Outraged by these events, the response of the masses  has not been long in coming. A massive council in El Alto has rejected this coup. It has demanded the reinstatement of Evo Morales. It is now organising a march on La Paz. The miners are mobilised and sectors of the labor movement go to the capital. The COB (Central Obrera Boliviana) has announced a General Strike. The cocalero movement (coca leaf growers) is on the warpath and Potosí (the name of the area) rises up against the provisional government.

At this point in time, there is no clear right-wing interlocutor to speak on behalf of the country. There is a power vacuum. The only sector that remains faithful to the right is the police because the Armed Forces are divided. This provisional government has appointed a new commander-in-chief because it didn’t trust the previous one.

As the days go by, the only certainty is the mobilisation of the masses and the lack of social support for this government.

There have already been demonstrations of solidarity and against the coup in Latin America and some European cities. Governments have lent strong support, as those in Mexico, Venezuela, Cuba and Argentina. The president-elect of Argentina, Alberto Fernández, was the one who organised the evacuation of Evo Morales and García Linera to Mexico, overcoming the closure of airspaces. Such has been the response of the progressive governments in the region as they realise they are all under threat.

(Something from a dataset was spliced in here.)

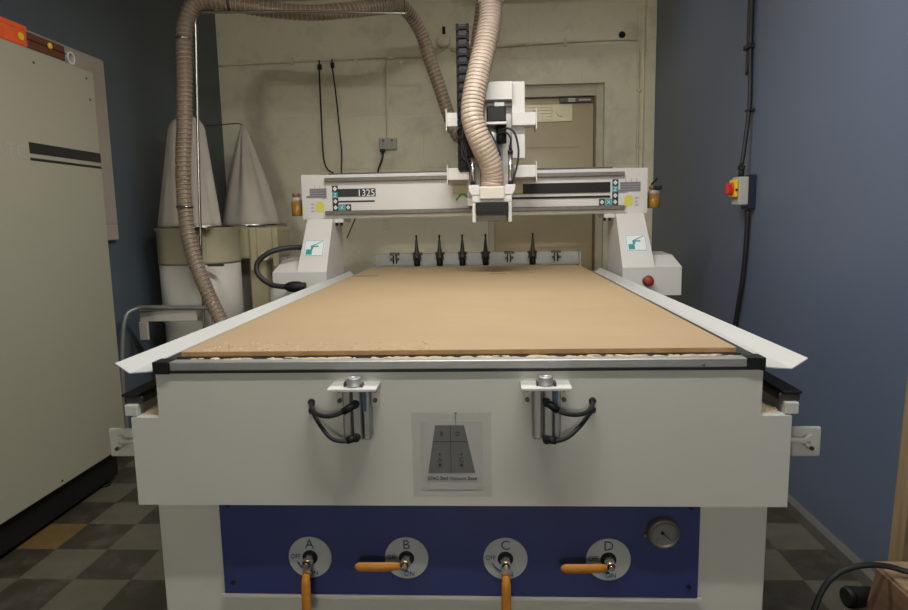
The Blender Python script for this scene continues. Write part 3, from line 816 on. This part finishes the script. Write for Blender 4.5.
b.box(.0060, .0068, -.0068, -.006, .908, .938); b.box(.003, .010, -.0068, -.006, .936, .938)
b.text('CNC Bed Vacuum Base', .0122, -.004, -.0066, .7765, align='CENTER', sx=.98)
obj('print', b, M['ink'], pp)

# ------------------------------------------------------------------ control cabinet at left
cb = thing('control_cabinet', 'tall beige steel cabinet with black stripes standing along the left wall', 'cabinet', (-2.03, .8, 0))
CX = -1.90
obj('body', B().box(-2.15, CX-.004, -.7, 1.872, .175, 2.150, .006), M['cab'], cb)
d = obj('door', B().box(CX-.004, CX+.004, -.69, 1.860, .182, 2.140, .003), M['cab'], cb)
b = B()
for (y, z) in ((1.42, 2.09), (1.80, 2.10), (1.815, 2.0), (1.32, .205), (.9, .215)): b.cyl((CX+.003, y, z), (CX+.006, y, z), .006, seg=10)
obj('screw', b, M['dark_metal'], d)
obj('plinth', B().box(-2.14, CX-.04, -.68, 1.83, .03, .175), M['black'], cb)
for y in (-.5, 1.74): obj('foot', B().cyl((CX-.07, y, 0), (CX-.07, y, .012), .035).cyl((CX-.07, y, .012), (CX-.07, y, .04), .02), M['black'], cb)
for y in (-.5, 1.74): obj('foot', B().cyl((-2.10, y, 0), (-2.10, y, .012), .035).cyl((-2.10, y, .012), (-2.10, y, .04), .02), M['black'], cb)
obj('stripe', B().box(CX+.004, CX+.005, 1.335, 1.860, 1.692, 1.740).box(CX+.004, CX+.005, 1.335, 1.860, 1.662, 1.674), M['gloss_black'], cb)
b = B().text('ATC', .085, CX+.0045, 1.125, 1.665, facing='right', sx=1.15)
obj('lettering', b, M['cab_text'], cb)
# things on top of the cabinet
ZT = 2.150
bx = thing('cardboard_box', 'bright orange-red box lying on top of the beige cabinet', 'box', (-1.96, 1.18, ZT))
obj('carton', B().box(-2.05, -1.905, .95, 1.405, ZT, 2.235, .003), M['orangebox'], bx)
obj('lid_flap', B().box(-2.052, -1.903, .948, 1.407, 2.215, 2.237, .002), M['orangebox'], bx)
obj('round_seal', B().cyl((-1.905, 1.365, 2.185), (-1.900, 1.365, 2.185), .016, seg=18), M['yellow'], bx)
mt = thing('tool_case', 'dark red case with a yellow catch, behind the orange box on the cabinet', 'case', (-1.96, 1.54, ZT))
obj('case_body', B().box(-2.04, -1.91, 1.412, 1.675, ZT, 2.222, .006), M['maroon'], mt)
obj('catch', B().lathe((-1.91, 1.56, 2.195), [(.014, 0), (.014, .006), (.006, .009)], (1, 0, 0), 16), M['yellow'], mt)
obj('case_seam', B().box(-2.042, -1.908, 1.41, 1.677, 2.186, 2.190), M['black'], mt)
# tape ring stands on the cabinet top
b = B()
n, m = 36, 6
R0, w = .023, .02
ring = [(-1.915+dx, 1.725+rr*math.cos(a), ZT+.030+rr*math.sin(a)) for a in [2*PI*k/n for k in range(n)] for (dx, rr) in ((0, .030), (-.02, .030), (-.02, .022), (0, .022))]
vv = [b.bm.verts.new(p) for p in ring]
for k in range(n):
    for j in range(4):
        b.bm.faces.new((vv[k*4+j], vv[k*4+(j+1) % 4], vv[((k+1) % n)*4+(j+1) % 4], vv[((k+1) % n)*4+j]))
solo('tape_roll', b, M['white_ink'], 'small white ring standing on the far corner of the cabinet top', 'tape')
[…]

The left-wing political parties, the trade unions and the social movements are set to continue and extend their actions. They speak out, they don’t accept the way the popular will expressed in the cancelled elections has been usurped. They denounce the indiscriminate repression befalling them. No amount of crime and murder from police and army is going to stop their determination to defend the conquest that the Revolutionary State means to them.

Posadistas Hoy, 22.11.2019

* ALBA members are Antigua, Barbuda, Bolivia, Cuba, Dominica, Grenada, Nicaragua, St. Kits and Nevis, St. Lucia, St. Vincent and the Grenadines, Venezuela, Suriname. ALBA created the new money, the SUCRE to trade between them without incurring the charges inherent to the use of the dollar.